▸ **GOAL OF THE EXERCISE**: Find each line with the string "this" and report it.

▸ **DATA SUPPLIED**:
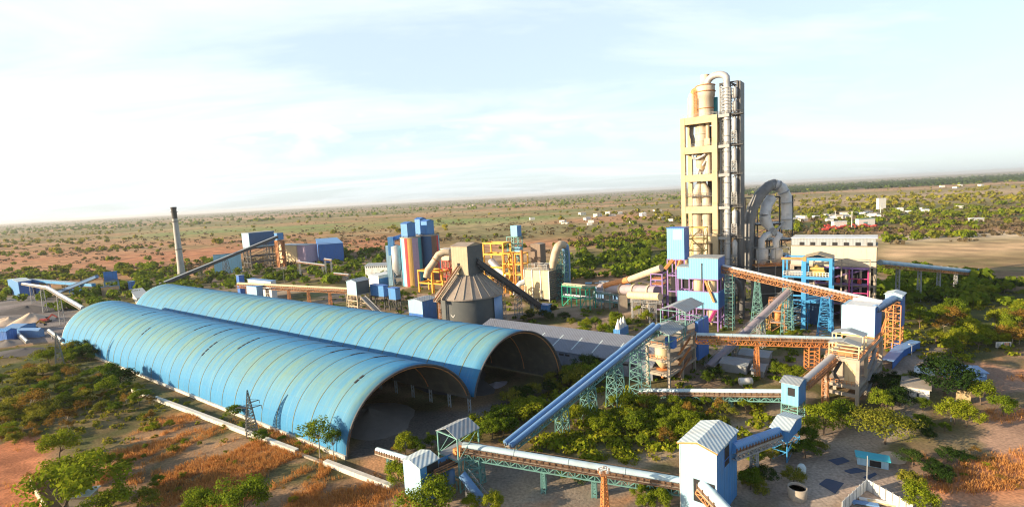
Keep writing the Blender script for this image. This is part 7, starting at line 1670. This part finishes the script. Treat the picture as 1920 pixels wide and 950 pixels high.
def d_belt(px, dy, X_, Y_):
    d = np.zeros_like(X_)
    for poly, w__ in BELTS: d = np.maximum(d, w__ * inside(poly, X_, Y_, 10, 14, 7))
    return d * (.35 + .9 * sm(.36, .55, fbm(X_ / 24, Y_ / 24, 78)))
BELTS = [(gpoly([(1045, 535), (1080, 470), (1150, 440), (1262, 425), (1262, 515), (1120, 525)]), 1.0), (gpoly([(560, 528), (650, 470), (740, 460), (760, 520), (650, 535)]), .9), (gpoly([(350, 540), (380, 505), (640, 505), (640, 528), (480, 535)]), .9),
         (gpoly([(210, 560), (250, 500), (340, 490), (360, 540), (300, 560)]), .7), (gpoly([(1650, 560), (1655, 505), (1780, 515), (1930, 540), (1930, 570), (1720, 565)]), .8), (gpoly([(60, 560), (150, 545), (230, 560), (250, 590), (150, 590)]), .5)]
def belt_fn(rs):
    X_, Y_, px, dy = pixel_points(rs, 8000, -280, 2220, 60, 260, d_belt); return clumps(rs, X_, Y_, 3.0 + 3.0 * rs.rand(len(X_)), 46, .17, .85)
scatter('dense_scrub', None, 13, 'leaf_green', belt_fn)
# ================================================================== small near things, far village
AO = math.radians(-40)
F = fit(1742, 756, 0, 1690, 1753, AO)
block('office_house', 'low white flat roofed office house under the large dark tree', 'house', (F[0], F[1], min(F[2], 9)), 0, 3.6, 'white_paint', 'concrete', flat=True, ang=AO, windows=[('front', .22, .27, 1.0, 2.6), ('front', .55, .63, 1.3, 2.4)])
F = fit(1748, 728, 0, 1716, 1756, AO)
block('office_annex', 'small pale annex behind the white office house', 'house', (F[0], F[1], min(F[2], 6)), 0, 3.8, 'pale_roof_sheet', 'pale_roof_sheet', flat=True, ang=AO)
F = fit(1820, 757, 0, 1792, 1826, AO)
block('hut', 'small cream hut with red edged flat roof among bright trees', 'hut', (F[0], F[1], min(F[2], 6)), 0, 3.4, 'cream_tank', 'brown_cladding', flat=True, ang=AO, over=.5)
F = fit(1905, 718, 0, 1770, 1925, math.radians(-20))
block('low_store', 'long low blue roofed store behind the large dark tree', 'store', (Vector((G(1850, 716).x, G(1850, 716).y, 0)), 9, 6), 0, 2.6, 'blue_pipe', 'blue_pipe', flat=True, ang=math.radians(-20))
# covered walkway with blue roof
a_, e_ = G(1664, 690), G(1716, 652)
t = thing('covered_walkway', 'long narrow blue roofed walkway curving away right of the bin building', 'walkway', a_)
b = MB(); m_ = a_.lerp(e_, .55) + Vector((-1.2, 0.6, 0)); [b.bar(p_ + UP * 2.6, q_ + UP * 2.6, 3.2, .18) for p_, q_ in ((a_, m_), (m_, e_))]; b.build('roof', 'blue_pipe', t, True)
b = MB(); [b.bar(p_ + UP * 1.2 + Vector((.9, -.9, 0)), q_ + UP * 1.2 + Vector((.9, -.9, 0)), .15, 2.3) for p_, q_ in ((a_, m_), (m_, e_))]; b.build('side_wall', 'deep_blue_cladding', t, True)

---

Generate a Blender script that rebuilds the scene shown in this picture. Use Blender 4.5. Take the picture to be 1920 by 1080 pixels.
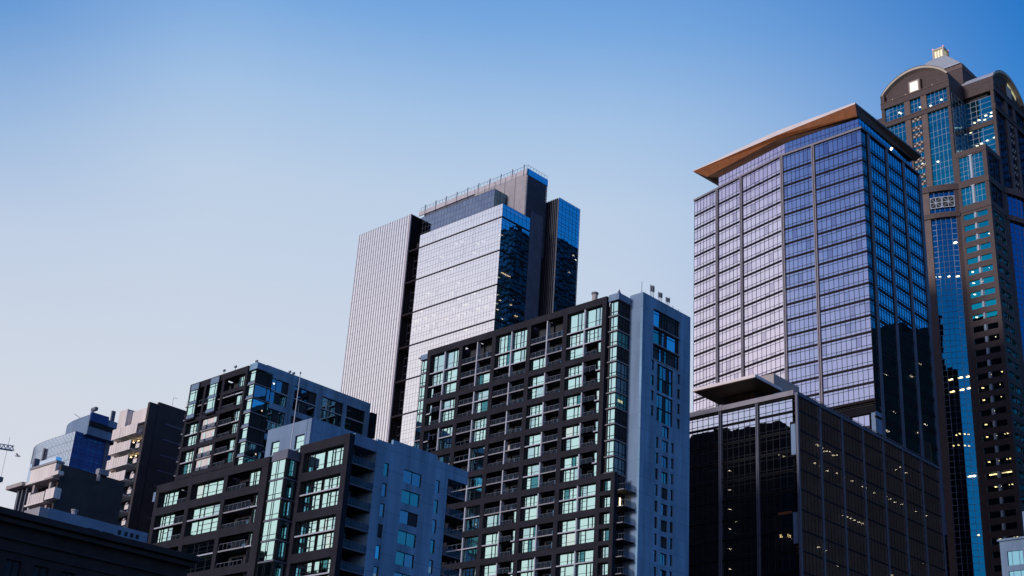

▸ **FINAL ANSWER**:
Keep writing the Blender script for this image. This is part 7, starting at line 1670. This part finishes the script. Treat the picture as 1920 pixels wide and 950 pixels high.
Generate a Blender script that rebuilds the scene shown in this picture. Use Blender 4.5. Take the picture to be 1920 by 1080 pixels.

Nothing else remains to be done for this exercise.